“We were familiar with the capabilities of the Juniper routers acting as BGP route reflectors (RRs), and once we’d seen the virtual RR in the lab, we decided it was exactly what we needed in order to cut costs and speed up our deployment times. Cypress Consulting helped us with the design and implementation of the vRR as well the routing design that vRRs required. Cypress enabled us to access all the features and the stability of the Junos operating system in a state-of-the-art virtual package.”

Business Challenge

Customer demanded a new cost effective, scalable solution to scale their existing physical route reflectors running Junos operating system.

Technology Solution

Cypress Consulting examined multiple available control plane only solutions in the market on behalf of the customer and recommended Juniper’s vRR solution.

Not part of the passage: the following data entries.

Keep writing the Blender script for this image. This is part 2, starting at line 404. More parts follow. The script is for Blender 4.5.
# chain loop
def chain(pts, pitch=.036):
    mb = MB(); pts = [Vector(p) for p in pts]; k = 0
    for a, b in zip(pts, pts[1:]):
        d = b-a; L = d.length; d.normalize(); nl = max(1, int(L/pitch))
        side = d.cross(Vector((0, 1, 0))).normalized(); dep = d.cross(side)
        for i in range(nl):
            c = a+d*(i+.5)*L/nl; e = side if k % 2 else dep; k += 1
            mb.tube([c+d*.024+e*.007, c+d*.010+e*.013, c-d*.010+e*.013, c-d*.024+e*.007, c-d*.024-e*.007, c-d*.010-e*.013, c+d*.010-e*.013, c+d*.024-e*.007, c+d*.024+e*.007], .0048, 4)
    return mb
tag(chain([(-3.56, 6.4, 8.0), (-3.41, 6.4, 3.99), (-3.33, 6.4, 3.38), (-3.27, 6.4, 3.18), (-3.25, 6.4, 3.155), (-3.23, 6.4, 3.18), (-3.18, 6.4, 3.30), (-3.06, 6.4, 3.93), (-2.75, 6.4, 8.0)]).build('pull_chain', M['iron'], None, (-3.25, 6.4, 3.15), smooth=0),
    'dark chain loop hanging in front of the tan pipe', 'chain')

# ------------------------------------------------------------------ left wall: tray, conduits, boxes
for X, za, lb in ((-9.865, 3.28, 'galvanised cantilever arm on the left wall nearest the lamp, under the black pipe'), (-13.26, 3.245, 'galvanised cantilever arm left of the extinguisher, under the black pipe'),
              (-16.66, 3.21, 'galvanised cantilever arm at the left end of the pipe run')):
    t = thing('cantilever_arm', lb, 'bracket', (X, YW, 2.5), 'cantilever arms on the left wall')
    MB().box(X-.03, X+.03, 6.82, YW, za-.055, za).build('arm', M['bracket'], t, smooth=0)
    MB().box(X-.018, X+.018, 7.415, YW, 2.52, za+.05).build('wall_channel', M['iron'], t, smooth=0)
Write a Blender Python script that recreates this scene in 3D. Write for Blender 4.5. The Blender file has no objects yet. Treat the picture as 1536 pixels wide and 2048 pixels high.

The virtual Route Reflector (vRR) feature allowed the client to implement route reflector capability using a general purpose virtual machine that could be run on a 64-bit Intel-based blade server or appliance. Because a route reflector works in the control plane, it could run completely in a virtualized environment. A virtual route reflector on an Intel-based blade server or appliance works the same as a route reflector on a router, providing a scalable alternative to full mesh internal BGP peering. The vRR solution is very lightweight and can be deployed in a very little memory space. Since the solution is completely virtual based on KVM virtualization, the deployment and scaling of the solution was fully automated.

Business Results

Customer reports the following results as a direct result of the successful implementation of the vRR project:

– Scalability: By implementing the vRR solution, customer gained scalability improvements and was able to implement virtual route reflectors at multiple locations in the network quickly and in a cost effective manner.

– Faster and more flexible deployment: Through installing the vRR feature on an Intel servers and by using open source tools customer reduced software and router maintenance costs.

– Space savings: Hardware-based route reflectors required central office space. The vRR was enabled on an existing server infrastructure in the Telco’s data centers, which saved space as well as reducing power and cooling costs.